O "falso progressismo" do Brasil, compartilhado por diversos Estados latino-americanos, ressalvada a posição argentina, acaba redundando em uma grande hipocrisia. É como se a liderança norte-americana no deslinde da crise haitiana representasse uma ameaça a todos os países do continente. Resistir seria a única forma de proteger o interesse nacional destes Estados frente à virtual ingerência dos EUA em seus assuntos internos.
Ocorre que a ação coletiva no Haiti não pode ser associada às intervenções que Washington promoveu na América Latina, de forma unilateral e por seus próprios interesses, seja inspirados pela doutrina Monroe ou no embate contínuo da Guerra Fria.
O precedente aberto pela possível invasão do Haiti certamente nada tem a ver, por exemplo, com a Amazônia, as minorias indígenas ou as violações de direitos humanos que ocorrem no Brasil. A situação semelhante, ou seja, que justificaria tratamento idêntico, seria exclusivamente um golpe militar que depusesse um presidente eleito democraticamente pelos cidadãos brasileiros.
Outra associação recorrente é Cuba; ora, a pequena ilha nem sequer aproxima-se do caos, da violência e da miséria haitianos.

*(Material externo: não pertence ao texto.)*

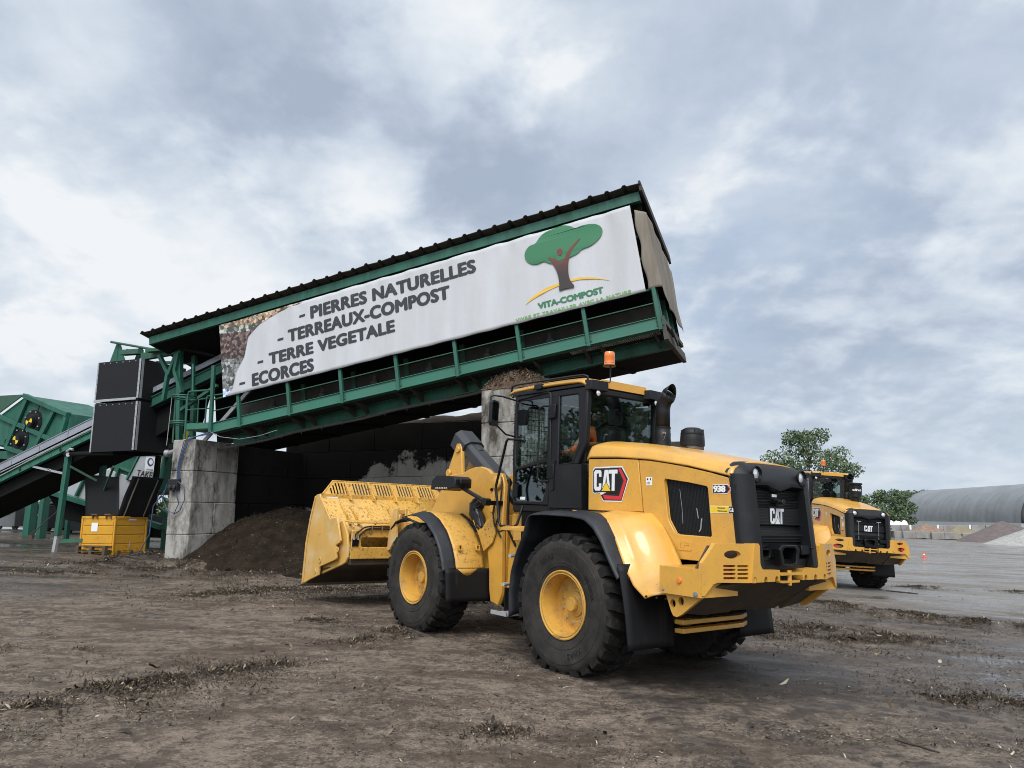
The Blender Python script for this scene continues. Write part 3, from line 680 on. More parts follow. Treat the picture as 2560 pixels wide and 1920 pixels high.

Sobretudo, em Cuba há um Direito, ainda que revolucionário. No Haiti há apenas o assalto do Estado por criminosos, que exercem o poder por meio de assassinatos, roubos, sequestros e toda sorte de indignidades.
A intervenção estrangeira está condicionada pelo Conselho de Segurança e não pode exceder o objetivo para o qual foi convocada, qual seja a restauração da ordem constitucional no Haiti e sua manutenção. Deverá seguir três etapas: num primeiro momento, a invasão e a consequente tomada de poder, com o imediato desarmamento do exército golpista.
Surgirão inúmeras dificuldades pois, inobstante a ausência de modernos armamentos, a tropa de 7.000 homens é secundada por milícias paramilitares. Elas poderão, assim como os próprios militares, descartar uma inútil oposição à intervenção e misturar-se à população, tornando quase impossível o seu reconhecimento.
Em segundo lugar, a recomposição do Estado de Direito, devolvendo ao Executivo e ao Legislativo eleitos em fins de 1990 os seus plenos poderes, com a preparação de uma guarda nacional aduaneira, policial e militar, sob o comando do regime democrático.
Finalmente, a reconstrução material de um país destruído pelo embargo econômico e pela ditadura. Recursos financeiros e assistência técnica provenientes da comunidade internacional devem ser destinados às obras de infra-estrutura, saneamento e saúde.
Que a opinião pública não se deixe enfeitiçar pelo tempo. A espera de solução pacífica, que já dura há três anos, pode resolver um dilema de consciência, mas é o combustível de uma guerra velada e desigual.
O anti-americanismo primário assumido (aliás, nem sempre) pelo Brasil está também marcado por um problema temporal. Três gerações de políticos e diplomatas, formados sob as claras regras da Guerra Fria, viveram um tempo de pouca coragem e de escolhas emblemáticas.
Assistimos hoje à hesitação dos EUA, dividido por uma árdua disputa interna acerca da crise haitiana. Porém os que lá defendem a não-intervenção são precisamente os republicanos, à época colaboradores do golpe que derrubou Aristide.
Vivemos novos tempos, nos quais a aparente defesa da soberania pode vir a ser uma covarde indiferença, exemplarmente representada pelo melancólico gesto da abstenção.